Sábado passado, enquanto conduzia com o auto-rádio
sintonizado numa estação pública, comentei com a minha mulher o espantoso momento
noticioso que acabáramos de ouvir. Acções de campanha da coligação
PPD-PSD-CDS-PP, do PS e do BE. Então e a CDU, não mexe? Estranhámos, até pela
reincidência, não ouvir uma única notícia, um apontamento, uma gravação, o que
fosse sobre a campanha da CDU. Finalmente, aí estão as notícias. O Expresso
informa os portugueses de agressões ocorridas na Festa do Avante. A novidade é
que um grupo de seguranças agrediu e sequestrou seis indivíduos, entre os quais
um longo militante do partido. O partido afirma que encaminhou a situação para
as autoridades. Para apimentar a situação, um dos agredidos queixa-se de
homofobia. Trata-se de um cidadão espanhol que, segundo o próprio, estava a beijar outro homem
quando foi abordado pelos seguranças. Outros órgãos de informação credíveis,
tais como o Correio da Manhã, o Observador e o Sol, agitaram-se com tamanha
novidade e fizeram alarde da notícia. O país está ao rubro, há agressões no
Avante, os comunistas finalmente se revelam. Ainda por cima revelam-se
homofóbicos. É esta a conclusão a retirar, num exercício de causa-efeito-causa que
faria corar de vergonha qualquer racionalista crítico. O PCP pode agora emitir
500 comunicados sobre as ocorrências, a leitura será sempre a mesma e está
explanada no efeito ridicularizador do silogismo: um rapaz queixa-se de ter
sido agredido por seguranças da festa do Avante enquanto beijava outro homem;
os seguranças da festa do Avante estavam a trabalhar para o PCP; logo, os
comunistas são homofóbicos. Para agravar a situação, num dos comunicados do
partido afirma-se que «A verdadeira razão do incidente que conduziu à saída das
pessoas do recinto da Festa teve origem num acto de sexo oral em pleno espaço».
A vítima nega a acusação e questiona: «Se tivesse sido sexo oral justificaria a
violência?» É óbvio que não, a violência nunca se justifica quando está em
causa o amor.

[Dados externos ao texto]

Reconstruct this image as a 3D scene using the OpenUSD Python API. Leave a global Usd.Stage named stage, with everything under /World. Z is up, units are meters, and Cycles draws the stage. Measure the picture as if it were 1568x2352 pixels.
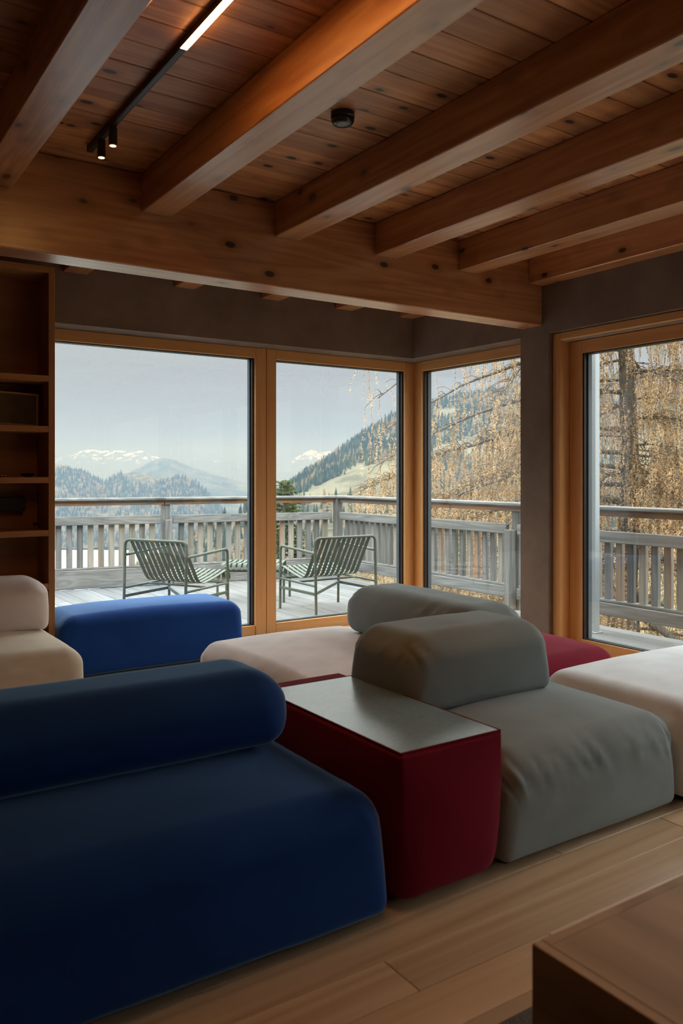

O que a gente não sabe, nem há-de querer saber quando a verdade
for apurada pelas autoridades competentes, é o que realmente se passou. Podemos
adivinhar, sobretudo quando estão metidos ao barulho seguranças. Mas adivinhar
não chega. É preciso fazer disto um tema nacional, é absolutamente fundamental
para o futuro do país que o Observador, o Correio da Manhã, o Sol e o jornal do
irmão de António Costa tenham finalmente notícias para dar sobre a campanha, o
programa, a luta da CDU. E que notícia melhor senão um incidente envolvendo
seguranças e seis pessoas numa festa por onde passam milhares, há anos, de
todas as cores e feitios, sem que nada de “especial” houvesse para noticiar. Portanto, lamentar o sucedido, responsabilizar os seguranças e pedir desculpa às vítimas já não chega. É preciso um acto de contrição. Talvez obrigar os referidos seguranças a praticar sexo oral uns com os outros resolvesse o terrível problema. Talvez não. Perguntem ao director do Sol, esse especialista em homossexualidade e casas de banho públicas.